Antwoord van het kabinet
De Russische agenda die wordt geschetst vormt een serieuze uitdaging voor de stabiliteit, veiligheid en waarden van Europa. Het kabinet blijft zich ervoor inzetten om de druk op Rusland onverminderd hoog te houden – onder meer via de ongekende sanctiepakketten, de versterking van de NAVO-oostflank en stevige militaire en economische steun aan Oekraïne. Ook steunt Nederland de Europese militaire inzet van EUFOR Althea in Bosnië en Herzegovina.
Rusland ondermijnt Europese democratieën, en die in de omliggende regio, via desinformatie, cyberaanvallen en inmenging in binnenlandse aangelegenheden. Dit vraagt om structurele aandacht. Het kabinet maakt zich er dan ook hard voor om – zowel nationaal als in Europees verband – te blijven investeren in onze weerbaarheid en veiligheid en die van onze nabije partners.
Ook in dat kader zal het kabinet zich blijven inzetten voor de versterking van rechtsstaten en het ondersteunen van maatschappelijke organisaties en vrije, onafhankelijke media aan de oostflank van Europa, inclusief Georgië en de Westelijke Balkan.
Vragen en opmerkingen aangaande DRC
Het lid Van der Burg (VVD) gaf aan dat het goed is dat Soedan op de RBZ agenda staat, maar vroeg de minister of hij ook zal ingaan op de Democratische Republiek Congo (DRC).
Antwoord van het kabinet
Het kabinet is niet voornemens om tijdens de Raad Buitenlandse Zaken in te gaan op de situatie in de DRC, omdat dit niet op de agenda staat. Het kabinet heeft zich ingespannen voor een bespreking van Soedan op deze RBZ, en wil hier voldoende aandacht aan besteden. Ten aanzien van Soedan zal daarbij uitvoering te geven aan de motie Dobbe/Van der Burg.
Vragen en opmerkingen aangaande Myanmar
Het lid Van Baarle (DENK) heeft een vraag gesteld over de aardbeving in Myanmar, en hoe de Europese Unie hulp aan de getroffen bevolking coördineert, alsmede over de inzet op een staakt-het-vuren.
Antwoord van het kabinet
De Europese Unie coördineert de hulpverzoeken die bij hen zijn binnengekomen en zet deze uit bij alle EU-lidstaten. De Europese Commissie heeft 2,5 miljoen euro aan humanitaire financiering beschikbaar gesteld ten behoeve van de slachtoffers van de aardbeving.

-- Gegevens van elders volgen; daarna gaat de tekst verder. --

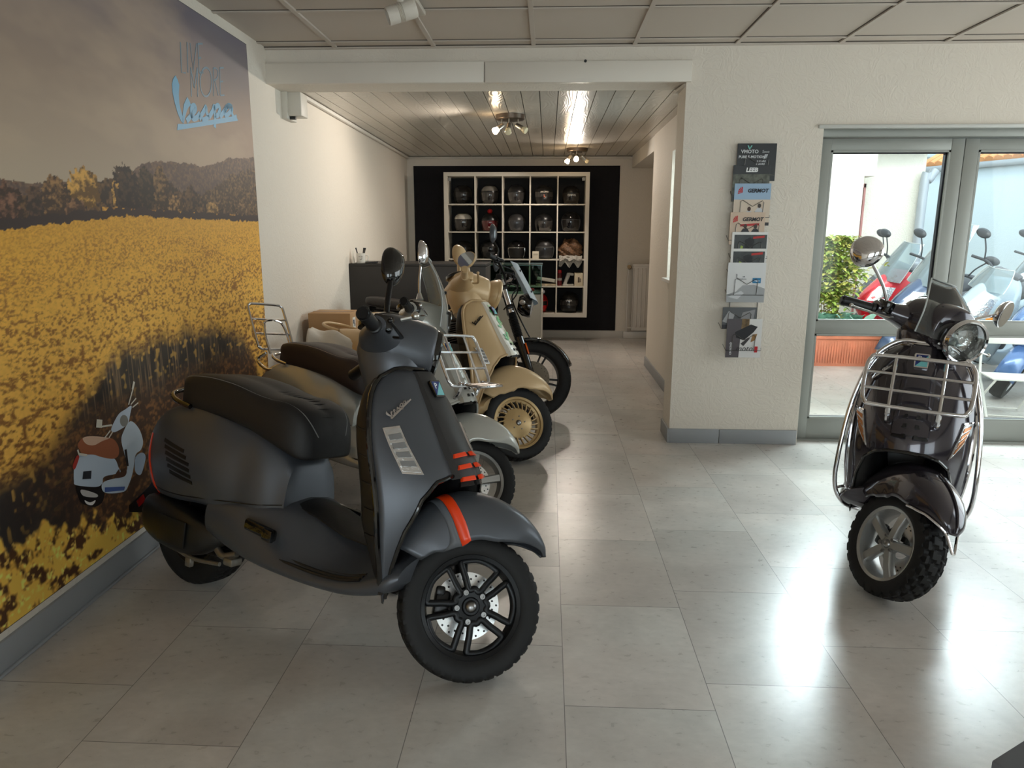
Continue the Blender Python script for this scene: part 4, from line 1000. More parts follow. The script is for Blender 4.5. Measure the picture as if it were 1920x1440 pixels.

Daarnaast is er een humanitair coördinatieteam opgezet in Bangkok en Kuala Lumpur, en zijn via de EU-humanitaire luchtbrug hulpgoederen geleverd aan de getroffen bevolking in Myanmar.
Grote zorgen bestaan over de aanhoudende berichten van geweld in verschillende delen van Myanmar, ondanks het tijdelijke staakt-het-vuren dat het leger op 2 april jl. heeft afgekondigd. Nederland steunt de internationale oproepen tot het stoppen van alle geweldplegingen. Alleen dan kunnen hulpverleners veilig en ongehinderd toegang krijgen tot de slachtoffers die het hardst getroffen zijn.
Vragen en opmerkingen aangaande ICC, Hongarije
Het lid Paternotte (D66) vroeg naar de aangekondigde terugtrekking van Hongarije uit het Statuut van Rome en hoe dit zich verhoudt tot het Europees recht. Het lid Paternotte vroeg daarbij of het kabinet bereid is hier stappen op te nemen, zoals Hongarije voor het EU-hof dagen of een klacht indienen bij de Commissie.
Antwoord van het kabinet
Vooralsnog heeft Hongarije de opzegging van het Statuut van Rome alleen aangekondigd. In EU-verband zijn afspraken gemaakt over bijvoorbeeld de samenwerking met het ICC en het bevorderen van de ratificatie van het Statuut van Rome door de EU en de EU-lidstaten. Ook het Raadsbesluit (2011/168/GBVB) waar het lid Paternotte naar verwees heeft onder andere het bevorderen van steun voor het Statuut van Rome tot doel. Daarbij is de verplichting om partij te zijn bij het Statuut van Rome een voorwaarde voor toetreding tot de Unie. In het licht van dergelijke bepalingen wordt momenteel bezien wat de Unierechtelijke consequenties zijn wanneer Hongarije – als EU-lidstaat – zich terugtrekt uit het Statuut van Rome. Het kabinet kan daar nu nog niet op vooruitlopen.